Exact reproduction of the data is required, with images excluded.

--*--

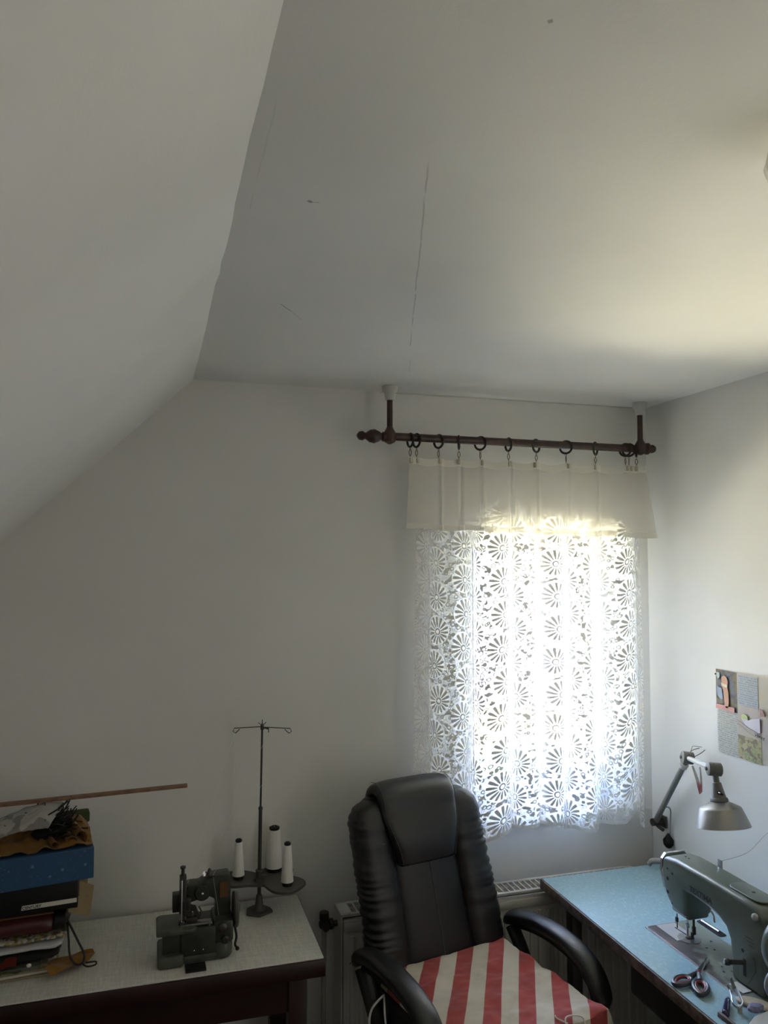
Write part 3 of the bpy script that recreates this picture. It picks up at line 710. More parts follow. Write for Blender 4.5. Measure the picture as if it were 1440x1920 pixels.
# lime scrap, red scrap, white scrap in front of the dark fabric
tag(MB().grid(10, 6, lambda u, v: (-.375 + .055 * u, 2.372 + .022 * v, tz + .024 + .012 * u * (1 - v) + .006 * math.sin(u * 6)), thick=.003).build('lime_scrap', 'lime'), 'bright lime green fabric scrap at the lower front of the pile', 'fabric scrap')
tag(MB().grid(12, 6, lambda u, v: (-.45 + .115 * u, 2.378 + .02 * v, tz + .040 + .016 * v + .006 * math.sin(u * 9)), thick=.004).build('red_scrap', 'red_cloth'), 'dark red fabric scrap beside the lime one in the pile', 'fabric scrap')
tag(MB().sphere((-.303, 2.383, tz + .040), .006, (1.1, .7, .9), 12).build('white_scrap', 'paper'), 'tiny crumpled white scrap in front of the black fabric', 'paper scrap')
# maroon case
wl = thing('maroon_case', 'rolled maroon zip case with tan trim and black end under the black box', 'case', (-.4, 2.47, .873))
fold_roll(-.245, -.70, 2.405, 2.56, .874, .924, 8, .001, .06).build('body', 'maroon', wl)
MB().box((-.45, 2.47, .9255), (.40, .11, .006), rz=.06, bev=.002).build('trim_strip', 'tan_trim', wl)
fold_roll(-.214, -.246, 2.41, 2.55, .876, .926, 9, .001, 0).build('end_cap', 'blk', wl)
b = MB()
b.tube(spline([(-.216, 2.44, .905), (-.200, 2.425, .88), (-.178, 2.405, .845), (-.162, 2.395, .815), (-.166, 2.385, .797), (-.185, 2.385, .797), (-.200, 2.40, .815), (-.206, 2.42, .85), (-.212, 2.44, .89)]), .0030, 8)
b.tube(spline([(-.168, 2.387, .797), (-.155, 2.38, .789), (-.140, 2.378, .789), (-.130, 2.378, .792), (-.130, 2.378, .799), (-.142, 2.38, .799), (-.158, 2.384, .797)]), .0024, 8)
tag(b.build('looped_cord', 'cord', loc=(-.17, 2.39, .785)), 'black looped cord hanging off the end of the maroon case', 'cord')
# cardboard flap box
b = MB()
poly = [(-.29, 2.47, .938), (-.175, 2.50, .955), (-.128, 2.53, .905), (-.143, 2.50, .845), (-.215, 2.49, .885), (-.27, 2.47, .93)]
cbx = thing('cardboard_box_lid', 'open brown cardboard flap sticking out behind the black box', 'cardboard box', (-.3, 2.57, .93))
MB().box((-.36, 2.585, .930), (.38, .18, .006), rz=.06).build('panel', 'cardboard', cbx, smooth=False)
MB().prism([(-.186, .935), (-.186, .978), (-.147, .953), (-.156, .868), (-.245, .912), (-.245, .935)], lambda x, z: (x, 2.50 + (x + .186) * .4, z), lambda x, z: (x, 2.503 + (x + .186) * .4, z)).build('flap', 'cardboard', cbx, smooth=False)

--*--

_Solution below_
Write part 3 of the bpy script that recreates this picture. It picks up at line 710. More parts follow. Write for Blender 4.5. Measure the picture as if it were 1440x1920 pixels.
# lime scrap, red scrap, white scrap in front of the dark fabric
tag(MB().grid(10, 6, lambda u, v: (-.375 + .055 * u, 2.372 + .022 * v, tz + .024 + .012 * u * (1 - v) + .006 * math.sin(u * 6)), thick=.003).build('lime_scrap', 'lime'), 'bright lime green fabric scrap at the lower front of the pile', 'fabric scrap')
tag(MB().grid(12, 6, lambda u, v: (-.45 + .115 * u, 2.378 + .02 * v, tz + .040 + .016 * v + .006 * math.sin(u * 9)), thick=.004).build('red_scrap', 'red_cloth'), 'dark red fabric scrap beside the lime one in the pile', 'fabric scrap')
tag(MB().sphere((-.303, 2.383, tz + .040), .006, (1.1, .7, .9), 12).build('white_scrap', 'paper'), 'tiny crumpled white scrap in front of the black fabric', 'paper scrap')
# maroon case
wl = thing('maroon_case', 'rolled maroon zip case with tan trim and black end under the black box', 'case', (-.4, 2.47, .873))
fold_roll(-.245, -.70, 2.405, 2.56, .874, .924, 8, .001, .06).build('body', 'maroon', wl)
MB().box((-.45, 2.47, .9255), (.40, .11, .006), rz=.06, bev=.002).build('trim_strip', 'tan_trim', wl)
fold_roll(-.214, -.246, 2.41, 2.55, .876, .926, 9, .001, 0).build('end_cap', 'blk', wl)
b = MB()
b.tube(spline([(-.216, 2.44, .905), (-.200, 2.425, .88), (-.178, 2.405, .845), (-.162, 2.395, .815), (-.166, 2.385, .797), (-.185, 2.385, .797), (-.200, 2.40, .815), (-.206, 2.42, .85), (-.212, 2.44, .89)]), .0030, 8)
b.tube(spline([(-.168, 2.387, .797), (-.155, 2.38, .789), (-.140, 2.378, .789), (-.130, 2.378, .792), (-.130, 2.378, .799), (-.142, 2.38, .799), (-.158, 2.384, .797)]), .0024, 8)
tag(b.build('looped_cord', 'cord', loc=(-.17, 2.39, .785)), 'black looped cord hanging off the end of the maroon case', 'cord')
# cardboard flap box
b = MB()
poly = [(-.29, 2.47, .938), (-.175, 2.50, .955), (-.128, 2.53, .905), (-.143, 2.50, .845), (-.215, 2.49, .885), (-.27, 2.47, .93)]
cbx = thing('cardboard_box_lid', 'open brown cardboard flap sticking out behind the black box', 'cardboard box', (-.3, 2.57, .93))
MB().box((-.36, 2.585, .930), (.38, .18, .006), rz=.06).build('panel', 'cardboard', cbx, smooth=False)
MB().prism([(-.186, .935), (-.186, .978), (-.147, .953), (-.156, .868), (-.245, .912), (-.245, .935)], lambda x, z: (x, 2.50 + (x + .186) * .4, z), lambda x, z: (x, 2.503 + (x + .186) * .4, z)).build('flap', 'cardboard', cbx, smooth=False)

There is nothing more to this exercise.